══ Supplied material

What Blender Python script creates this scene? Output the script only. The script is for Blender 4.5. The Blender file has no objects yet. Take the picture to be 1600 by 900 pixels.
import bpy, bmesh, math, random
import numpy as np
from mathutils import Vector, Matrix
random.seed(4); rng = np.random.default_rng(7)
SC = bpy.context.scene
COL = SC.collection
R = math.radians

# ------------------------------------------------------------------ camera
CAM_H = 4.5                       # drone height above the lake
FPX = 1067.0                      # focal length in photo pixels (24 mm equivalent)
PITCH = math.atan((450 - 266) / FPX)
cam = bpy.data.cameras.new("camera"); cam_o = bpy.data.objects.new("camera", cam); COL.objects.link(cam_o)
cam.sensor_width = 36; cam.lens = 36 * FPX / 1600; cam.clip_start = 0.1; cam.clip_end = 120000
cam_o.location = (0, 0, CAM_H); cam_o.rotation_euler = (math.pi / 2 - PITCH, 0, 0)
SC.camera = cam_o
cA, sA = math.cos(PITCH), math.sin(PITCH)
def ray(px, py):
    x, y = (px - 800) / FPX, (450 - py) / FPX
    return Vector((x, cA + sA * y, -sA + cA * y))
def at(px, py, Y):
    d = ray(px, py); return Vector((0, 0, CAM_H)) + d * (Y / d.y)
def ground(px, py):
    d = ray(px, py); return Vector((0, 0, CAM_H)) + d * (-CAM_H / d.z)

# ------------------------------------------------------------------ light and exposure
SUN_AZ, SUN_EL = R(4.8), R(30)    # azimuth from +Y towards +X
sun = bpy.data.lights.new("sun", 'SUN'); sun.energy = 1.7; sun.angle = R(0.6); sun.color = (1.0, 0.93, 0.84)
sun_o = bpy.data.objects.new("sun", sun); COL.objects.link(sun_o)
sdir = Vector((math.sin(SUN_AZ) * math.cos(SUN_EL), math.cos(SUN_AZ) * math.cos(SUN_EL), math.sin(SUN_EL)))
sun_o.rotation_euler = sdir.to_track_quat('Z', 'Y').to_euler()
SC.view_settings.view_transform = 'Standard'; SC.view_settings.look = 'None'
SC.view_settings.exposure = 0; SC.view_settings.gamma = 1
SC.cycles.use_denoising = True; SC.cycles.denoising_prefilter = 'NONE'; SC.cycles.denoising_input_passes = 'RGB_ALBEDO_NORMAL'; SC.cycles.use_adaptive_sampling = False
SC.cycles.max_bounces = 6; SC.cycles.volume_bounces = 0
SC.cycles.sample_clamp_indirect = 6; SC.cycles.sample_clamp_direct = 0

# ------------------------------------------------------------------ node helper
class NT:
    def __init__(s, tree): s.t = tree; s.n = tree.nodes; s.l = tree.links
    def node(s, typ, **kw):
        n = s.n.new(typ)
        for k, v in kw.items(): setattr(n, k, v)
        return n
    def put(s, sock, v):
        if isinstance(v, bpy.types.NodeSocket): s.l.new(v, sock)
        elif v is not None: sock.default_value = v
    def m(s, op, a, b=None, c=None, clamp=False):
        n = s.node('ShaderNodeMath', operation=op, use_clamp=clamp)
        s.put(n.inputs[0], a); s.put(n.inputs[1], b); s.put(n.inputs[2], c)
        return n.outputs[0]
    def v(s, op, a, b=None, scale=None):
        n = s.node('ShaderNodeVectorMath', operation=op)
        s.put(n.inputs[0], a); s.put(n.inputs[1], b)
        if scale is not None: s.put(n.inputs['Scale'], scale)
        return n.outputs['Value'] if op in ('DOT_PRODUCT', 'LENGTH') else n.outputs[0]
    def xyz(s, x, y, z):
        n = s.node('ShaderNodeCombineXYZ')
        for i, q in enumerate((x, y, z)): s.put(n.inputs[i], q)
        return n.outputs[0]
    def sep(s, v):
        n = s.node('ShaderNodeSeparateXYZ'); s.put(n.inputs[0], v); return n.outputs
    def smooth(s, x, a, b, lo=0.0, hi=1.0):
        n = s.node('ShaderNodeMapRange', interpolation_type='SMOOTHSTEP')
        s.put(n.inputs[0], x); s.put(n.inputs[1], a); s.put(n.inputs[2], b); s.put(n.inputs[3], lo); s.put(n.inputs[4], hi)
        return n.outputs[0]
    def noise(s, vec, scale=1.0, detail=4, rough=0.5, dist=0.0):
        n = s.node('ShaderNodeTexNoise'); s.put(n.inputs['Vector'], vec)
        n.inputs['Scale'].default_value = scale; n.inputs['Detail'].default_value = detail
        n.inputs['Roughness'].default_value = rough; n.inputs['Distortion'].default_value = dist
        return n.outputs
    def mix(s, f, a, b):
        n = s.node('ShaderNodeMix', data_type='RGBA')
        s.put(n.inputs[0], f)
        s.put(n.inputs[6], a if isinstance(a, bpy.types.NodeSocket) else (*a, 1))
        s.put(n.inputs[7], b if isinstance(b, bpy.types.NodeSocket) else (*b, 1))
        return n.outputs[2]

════

# Set problem:
Recopy all the lines exactly as they appear.

# Exercise result:
What Blender Python script creates this scene? Output the script only. The script is for Blender 4.5. The Blender file has no objects yet. Take the picture to be 1600 by 900 pixels.
import bpy, bmesh, math, random
import numpy as np
from mathutils import Vector, Matrix
random.seed(4); rng = np.random.default_rng(7)
SC = bpy.context.scene
COL = SC.collection
R = math.radians

# ------------------------------------------------------------------ camera
CAM_H = 4.5                       # drone height above the lake
FPX = 1067.0                      # focal length in photo pixels (24 mm equivalent)
PITCH = math.atan((450 - 266) / FPX)
cam = bpy.data.cameras.new("camera"); cam_o = bpy.data.objects.new("camera", cam); COL.objects.link(cam_o)
cam.sensor_width = 36; cam.lens = 36 * FPX / 1600; cam.clip_start = 0.1; cam.clip_end = 120000
cam_o.location = (0, 0, CAM_H); cam_o.rotation_euler = (math.pi / 2 - PITCH, 0, 0)
SC.camera = cam_o
cA, sA = math.cos(PITCH), math.sin(PITCH)
def ray(px, py):
    x, y = (px - 800) / FPX, (450 - py) / FPX
    return Vector((x, cA + sA * y, -sA + cA * y))
def at(px, py, Y):
    d = ray(px, py); return Vector((0, 0, CAM_H)) + d * (Y / d.y)
def ground(px, py):
    d = ray(px, py); return Vector((0, 0, CAM_H)) + d * (-CAM_H / d.z)

# ------------------------------------------------------------------ light and exposure
SUN_AZ, SUN_EL = R(4.8), R(30)    # azimuth from +Y towards +X
sun = bpy.data.lights.new("sun", 'SUN'); sun.energy = 1.7; sun.angle = R(0.6); sun.color = (1.0, 0.93, 0.84)
sun_o = bpy.data.objects.new("sun", sun); COL.objects.link(sun_o)
sdir = Vector((math.sin(SUN_AZ) * math.cos(SUN_EL), math.cos(SUN_AZ) * math.cos(SUN_EL), math.sin(SUN_EL)))
sun_o.rotation_euler = sdir.to_track_quat('Z', 'Y').to_euler()
SC.view_settings.view_transform = 'Standard'; SC.view_settings.look = 'None'
SC.view_settings.exposure = 0; SC.view_settings.gamma = 1
SC.cycles.use_denoising = True; SC.cycles.denoising_prefilter = 'NONE'; SC.cycles.denoising_input_passes = 'RGB_ALBEDO_NORMAL'; SC.cycles.use_adaptive_sampling = False
SC.cycles.max_bounces = 6; SC.cycles.volume_bounces = 0
SC.cycles.sample_clamp_indirect = 6; SC.cycles.sample_clamp_direct = 0

# ------------------------------------------------------------------ node helper
class NT:
    def __init__(s, tree): s.t = tree; s.n = tree.nodes; s.l = tree.links
    def node(s, typ, **kw):
        n = s.n.new(typ)
        for k, v in kw.items(): setattr(n, k, v)
        return n
    def put(s, sock, v):
        if isinstance(v, bpy.types.NodeSocket): s.l.new(v, sock)
        elif v is not None: sock.default_value = v
    def m(s, op, a, b=None, c=None, clamp=False):
        n = s.node('ShaderNodeMath', operation=op, use_clamp=clamp)
        s.put(n.inputs[0], a); s.put(n.inputs[1], b); s.put(n.inputs[2], c)
        return n.outputs[0]
    def v(s, op, a, b=None, scale=None):
        n = s.node('ShaderNodeVectorMath', operation=op)
        s.put(n.inputs[0], a); s.put(n.inputs[1], b)
        if scale is not None: s.put(n.inputs['Scale'], scale)
        return n.outputs['Value'] if op in ('DOT_PRODUCT', 'LENGTH') else n.outputs[0]
    def xyz(s, x, y, z):
        n = s.node('ShaderNodeCombineXYZ')
        for i, q in enumerate((x, y, z)): s.put(n.inputs[i], q)
        return n.outputs[0]
    def sep(s, v):
        n = s.node('ShaderNodeSeparateXYZ'); s.put(n.inputs[0], v); return n.outputs
    def smooth(s, x, a, b, lo=0.0, hi=1.0):
        n = s.node('ShaderNodeMapRange', interpolation_type='SMOOTHSTEP')
        s.put(n.inputs[0], x); s.put(n.inputs[1], a); s.put(n.inputs[2], b); s.put(n.inputs[3], lo); s.put(n.inputs[4], hi)
        return n.outputs[0]
    def noise(s, vec, scale=1.0, detail=4, rough=0.5, dist=0.0):
        n = s.node('ShaderNodeTexNoise'); s.put(n.inputs['Vector'], vec)
        n.inputs['Scale'].default_value = scale; n.inputs['Detail'].default_value = detail
        n.inputs['Roughness'].default_value = rough; n.inputs['Distortion'].default_value = dist
        return n.outputs
    def mix(s, f, a, b):
        n = s.node('ShaderNodeMix', data_type='RGBA')
        s.put(n.inputs[0], f)
        s.put(n.inputs[6], a if isinstance(a, bpy.types.NodeSocket) else (*a, 1))
        s.put(n.inputs[7], b if isinstance(b, bpy.types.NodeSocket) else (*b, 1))
        return n.outputs[2]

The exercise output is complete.